Am 29.01.23 um 05:27 schrieb Thomas Passin:

Well, yes, we do see that.  What we don't see is what you want to accomplish by doing it, and why you don't seem willing to accept some restrictions on the string fragments so that they will evaluate correctly.

I'll have to accept the restrictions. That's a good enough answer for me, actually. I was just thinking that possibly there's something like (made-up code):

x = { "foo": "bar" }
fstr = string.fstring_compile(s)
fstr.eval(x = x)

Which I didn't know about. It would make sense to me, but possibly not enough of a usecase to make it into Python. The format() flavors do not

IOW, perhaps there is a more practical way to accomplish what you want. Except that we don't know what that is.

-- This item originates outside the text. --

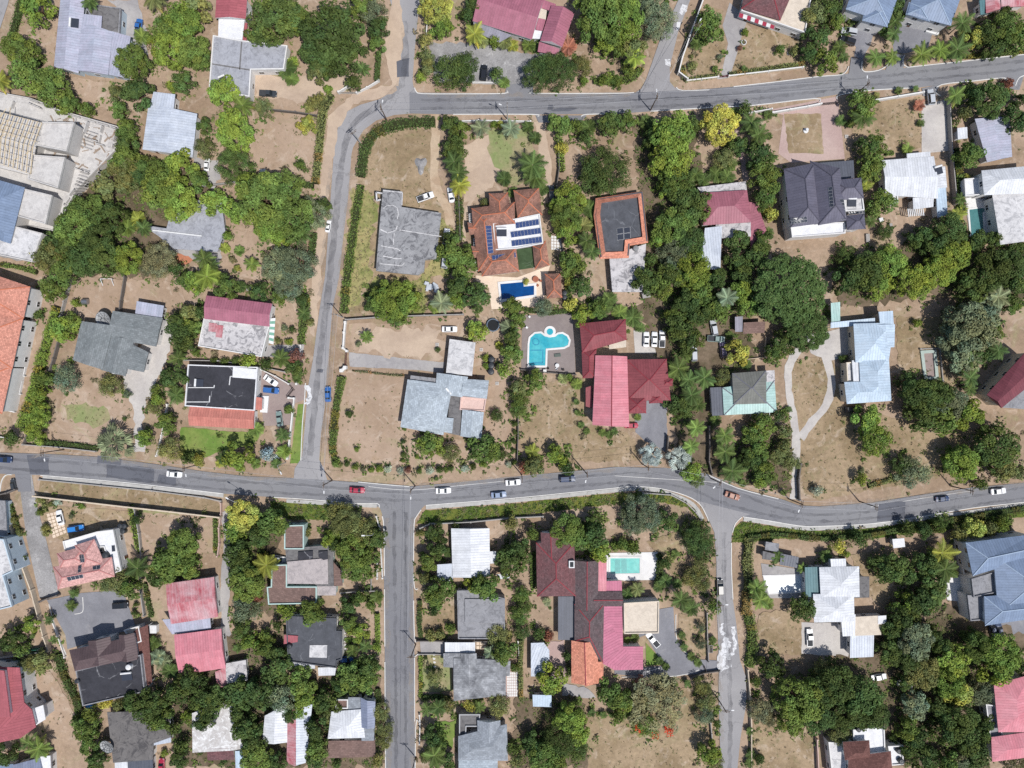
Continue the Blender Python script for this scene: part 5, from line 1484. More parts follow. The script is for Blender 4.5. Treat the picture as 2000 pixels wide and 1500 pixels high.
# ------------------------------------------------------------------ tanks, dishes and small things
black_pl = plain('black_tank_plastic', (58,62,68), .5, .4); grey_mesh = plain('dish_mesh', (176,178,180), .6)
def tank(x, y, r, h, label, mat=None, z=0.0, roof=None):
    p = on_roof(roof, x, y) if roof else W(x, y, h)
    z = p.z if roof else z
    root = empty('water_tank', (p.x, p.y, z)); tag(root, label, 'water tank', 'water tanks')
    m = MB(); m.tube([(0,0,0), (0,0,h*.85), (0,0,h*.95), (0,0,h)], [r, r, r*.8, r*.35], 18); m.build('tank_body', mat or black_pl, root)
    m = MB(); m.tube([(0,0,h), (0,0,h+.08)], [r*.33, r*.33], 14); m.build('lid', mat or black_pl, root)
for i, (y, l) in enumerate(((702,'topmost of three black water tanks beside the flat garage'), (714,'middle one of three black water tanks beside the flat garage'), (726,'lowest of three black water tanks beside the flat garage'))):
    tank(960-i*.6, y, .95, 2.0, l)
tank(402,665,.95,1.9,'upper black water tank left of the stained white terrace'); tank(403,675,.8,1.8,'lower black water tank left of the stained white terrace')
tank(389,407,1.0,1.9,'dark round water tank beside the derelict ruined roof'); tank(1103,572,.8,1.8,'upper dark water tank beside the cabana'); tank(1103,580,.8,1.8,'lower dark water tank beside the cabana')
tank(233,1028,.8,1.8,'left black water tank behind the salmon house'); tank(241,1028,.8,1.8,'right black water tank behind the salmon house'); tank(238,1038,.8,1.8,'lower black water tank behind the salmon house')
tank(211,1083,1.0,2.0,'grey topped water tank on the white flat wing of the salmon house', None, 0, HOUSES['salmon hip house'])
tank(155,1327,.7,1.4,'small dark blue tank at the left edge of the black flat rear roof', None, 0, HOUSES['brown and black roof house'])
tank(255,1300,.8,1.5,'white round tank on the black flat rear roof', white_trim, 0, HOUSES['brown and black roof house'])
tank(283,1306,.7,1.6,'white tank standing right of the black flat rear roof', white_trim)
tank(366,1322,.9,1.6,'grey round tank below the pink red metal roof', plain('grey_tank', (150,150,150), .5)); tank(640,1443,.8,1.8,'dark blue tank left of the brown front terrace')
tank(567,1260,.7,1.3,'dark tank on the left of the charcoal roof', None, 0, HOUSES['charcoal house'])
tank(1674,1422,.7,1.3,'dark tank on the white upper wing at the bottom right', None, 0, HOUSES['brown hip and white house']); tank(1752,1464,.7,1.3,'upper dark tank on the white lower wing at the bottom right', None, 0, HOUSES['brown hip and white house']); tank(1757,1484,.8,1.3,'lower dark tank on the white lower wing at the bottom right', None, 0, HOUSES['brown hip and white house'])
tank(1241,486,.8,1.2,'grey green tank on the stained flat roof by the orange rim', plain('grey_tank', (150,150,150), .5), 0, HOUSES['orange rimmed house'])
tank(420,1402,.7,1.3,'dark tank at the left of the patchy white roof', None, 0, HOUSES['patchy white flat house'])
def dish(x, y, r, label, z=2.2, tilt=.25):
    p = W(x, y, z); root = empty('satellite_dish', (p.x, p.y, 0)); tag(root, label, 'satellite dish')
    m = MB(); m.tube([(0,0,0), (0,0,z-.2)], [.12,.1], 8); m.build('mast', plain('dish_mast', (130,130,132), .6), root)
    m = MB(); nr, na = 4, 20
    def q(i, k): a = 6.2832*k/na; rr = r*i/nr; return Vector((rr*math.cos(a), rr*math.sin(a), .35*r*(i/nr)**2))
    for i in range(nr):
        for k in range(na):
            m.face([q(i,k), q(i+1,k), q(i+1,k+1), q(i,k+1)] if i else [q(0,0), q(1,k), q(1,k+1)])
    d = m.build('dish_bowl', grey_mesh, root); d.location = (0,0,z-.2); d.rotation_euler = (tilt, -.15, 0)
    k2 = MB()
    for k in range(0, na, 2): k2.bar(q(0,0)+Vector((0,0,.03)), q(nr,k)+Vector((0,0,.03)), .07)
    for i in (2,3,4):
        for k in range(na): k2.bar(q(i,k)+Vector((0,0,.04)), q(i,k+1)+Vector((0,0,.04)), .07)
    k2.build('dish_rib', plain('dish_rib_grey', (120,122,124), .6), d)
    f = MB()
    for k in (0, 7, 13): f.bar(q(nr,k), Vector((0,0,r*.8)), .05)
    f.tube([(0,0,r*.75), (0,0,r*.9)], [.15,.15], 8); f.build('feed_horn', plain('dish_mast', (130,130,132), .6), d)
dish(204, 623, 2.3, 'giant pale mesh satellite dish behind the grey shingle house', 2.5); dish(211, 1456, 2.1, 'large ringed mesh satellite dish at the corner of the mottled flat roof', 3.6)
# trampoline
p = W(963, 635, .8); root = empty('trampoline', (p.x, p.y, 0)); tag(root, 'round black garden trampoline with a pale blue rim on bare earth', 'trampoline')
m = MB(); m.tube([(0,0,.86), (0,0,.9)], [1.7,1.7], 26); m.build('jumping_mat', plain('trampoline_mat', (40,42,46), .8), root)
m = MB(); n = 26
for k in range(n):
    a, b = 6.2832*k/n, 6.2832*(k+1)/n
    m.bar((1.78*math.cos(a), 1.78*math.sin(a), .9), (1.78*math.cos(b), 1.78*math.sin(b), .9), .28, .1)
m.build('rim', plain('trampoline_rim', (116,132,150), .6), root)
for k in range(6):
    a = 6.2832*k/6; m = MB(); m.bar((0,0,0), (0,0,2.1), .07); o = m.build('pole', plain('dish_mast', (130,130,132), .6), root); o.location = (1.9*math.cos(a), 1.9*math.sin(a), 0)
# football goal
p = W(212, 552, 0); root = empty('football_goal', p); tag(root, 'small white football goal frame on the dry back yard', 'football goal')
m = MB()
for a, b in (((-1.6,.9,0),(-1.6,.9,1.4)), ((1.6,.9,0),(1.6,.9,1.4)), ((-1.6,.9,1.4),(1.6,.9,1.4)), ((-1.6,-1,0),(1.6,-1,0)), ((-1.6,-1,0),(-1.6,.9,1.4)), ((1.6,-1,0),(1.6,.9,1.4))): m.bar(a, b, .14)
m.build('goal_frame', white_trim, root)
# silver tank trailer in the yard
p = W(167, 589, .8); root = empty('metal_drum', (p.x, p.y, 0)); tag(root, 'shiny horizontal metal drum lying on the dry back yard', 'drum')
m = MB(); m.tube([(-.9,0,.9), (-.8,0,.9), (.8,0,.9), (.9,0,.9)], [.5,.85,.85,.5], 16); m.build('drum_body', plain('drum_metal', (176,178,182), .3, .5, .1, .7), root)
m = MB(); m.box((-.5,0,.15), (.15,1.2,.3)); m.box((.5,0,.15), (.15,1.2,.3)); m.build('cradle', wd, root)
# garden furniture by the pools
def chair(x, y, label, mat, group):
    p = W(x, y, 0); root = empty('garden_chair', (p.x, p.y, .05), U(0, 6)); tag(root, label, 'chair', group)
    m = MB(); m.box((0,0,.42), (.6,.6,.07)); m.build('seat', mat, root)
    m = MB(); m.box((0,.28,.72), (.6,.06,.55)); m.build('backrest', mat, root)
    for sx in (-.25,.25):
        for sy in (-.25,.25):
            m = MB(); m.box((0,0,.2), (.06,.06,.4)); o = m.build('leg', mat, root); o.location = (sx, sy, 0)
def table(x, y, r, label, mat, cat='table'):
    p = W(x, y, 0); root = empty('garden_table', (p.x, p.y, .05)); tag(root, label, cat)
    m = MB(); m.tube([(0,0,.7), (0,0,.76)], [r,r], 16); m.build('tabletop', mat, root)
    m = MB(); m.tube([(0,0,0), (0,0,.7)], [.25,.06], 8); m.build('pedestal', mat, root)
redp = plain('terracotta_wood', (176,110,86), .7); GP = 'garden chairs around the pool decks'
table(1046,546,.9,'round reddish table on the cream deck beside the blue pool', redp)
chair(1050,558,'reddish chair on the cream deck below the round table', redp, GP); chair(1056,549,'reddish chair on the cream deck right of the round table', redp, GP)
table(1088,714,.6,'small white round table on the brown pool deck', white_trim); chair(1087,720,'white chair just below the white round table', white_trim, GP)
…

Well, I don't know. I pretty much want a generic Python mechanism that allows for exactly what f-strings do: execute arbitrary Python snippets of code and format them in one go. In other words, I want to be able to do things like that, given an *arbitrary* dictionary x and a string s (which has the only restriction that its content needs to be vald f-string grammar):

x = {
        "d": 12,
        "t": 12345,
        "dt": datetime.datetime,
        "td": datetime.timedelta
}
s = "{x['d']:09b} {'->' * (x['d'] // 3)} {(x['dt'](2000, 1, x['d']) + x['td'](120)).strftime('%y.%m.%d')} {'<-' * (x['d'] // 4)}"
q = magic_function(s, x = x)

and have "q" then be

'000001100 ->->->-> 00.05.11 <-<-<-'

I believe the closest solution would be using a templating mechanism (like Mako), but that has slightly different syntax and doesn't do string formatting as nice as f-strings do. f-strings really are the perfect syntax for what I want to do.